Dive Brief:
- FedEx will transfer select residential Express parcels to its Ground network for the last mile, according to a company announcement Friday. The operational shift will begin in March in Greensboro, North Carolina, and expand to other markets later in the year.
- With the move, FedEx aims to reduce the number of Express and Ground trucks delivering parcels on duplicate routes and increase parcel density and profitability for e-commerce deliveries.
- The carrier has resisted such a shift in the past "saying that it wouldn’t work given the different service requirements for Express and Ground, which makes it interesting that they are now dipping their toe in this water," Morgan Stanley analysts wrote in a research note shared with Supply Chain Dive. FedEx Express will contract with Ground for some last-mile deliveries but the two services will remain separate entities, according to FedEx's release.
Dive Insight:
Integrating Express packages into Ground delivery operations is part of FedEx's strategy to innovate for efficiency. Higher parcel density means drivers can run more deliveries with fewer trucks, thereby saving costs and optimizing routes.

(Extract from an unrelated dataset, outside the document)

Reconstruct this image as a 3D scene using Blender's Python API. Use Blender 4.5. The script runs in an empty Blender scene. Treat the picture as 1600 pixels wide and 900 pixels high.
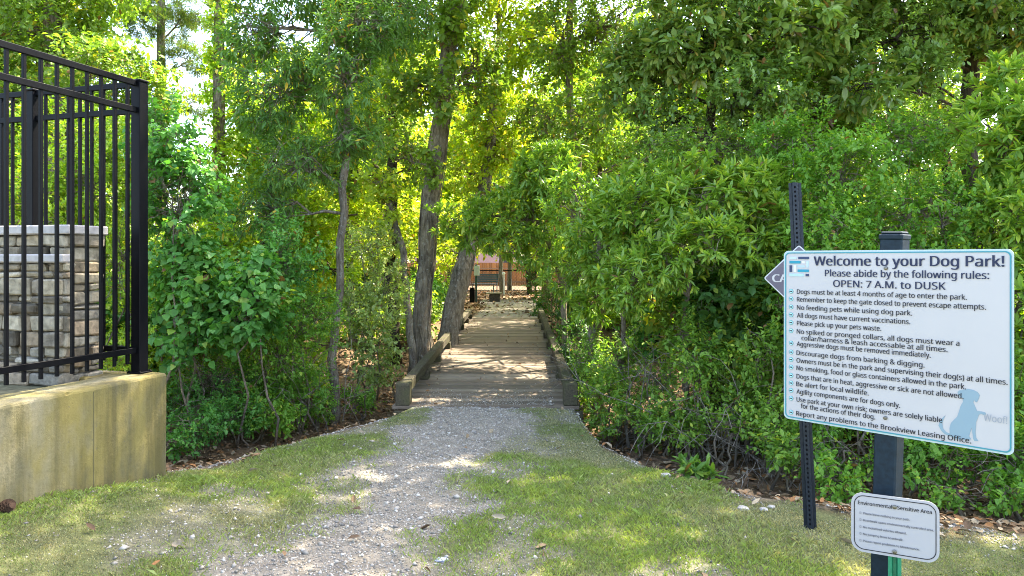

"While our residential e-commerce revenues are much smaller than our business-to-business revenues, it is the fastest growing market and requires constant innovation to make delivery to consumers more flexible, convenient, efficient and cost-effective," FedEx stated in its 2019 annual report.
FedEx is working to capture additional e-commerce parcel volume share after parting ways with Amazon, and has focused elsewhere in the retail sector, including the growing returns market, and expanding its parcel pickup services in brick-and-mortar stores around the country.
When FedEx announced its transition to seven days a week, year-round delivery (which went into effect in January) it also announced the integration of SmartPost parcels, traditionally handed off to the U.S. Postal Service for the last-mile, into FedEx Ground operations.
FedEx ran into trouble during peak season as an unexpectedly large volume influx drove up costs and the realities of operating a seven day delivery service cut the company's margins by 50% for the the quarter ending Nov. 30, 2019. Cost per piece increased by 6% while revenues remained largely flat.
The steady growth of e-commerce parcel volume and residential deliveries has driven carriers to get more creative about balancing loads efficiently to keep costs in check. "Improving residential package density is a key aspect of [our] grand strategy to combat residential delivery costs challenges," FedEx CFO Alan Graf said on the company's earnings call.
Morgan Stanley analysts "do not believe this will have a meaningful impact on numbers," they said in a research note. "We note that B2C only accounts for ~30% of volumes at Express and the largest volume product within Express (Overnight Priority) will continue to be delivered by Express, impacting only a small portion of volumes" roughly 10%.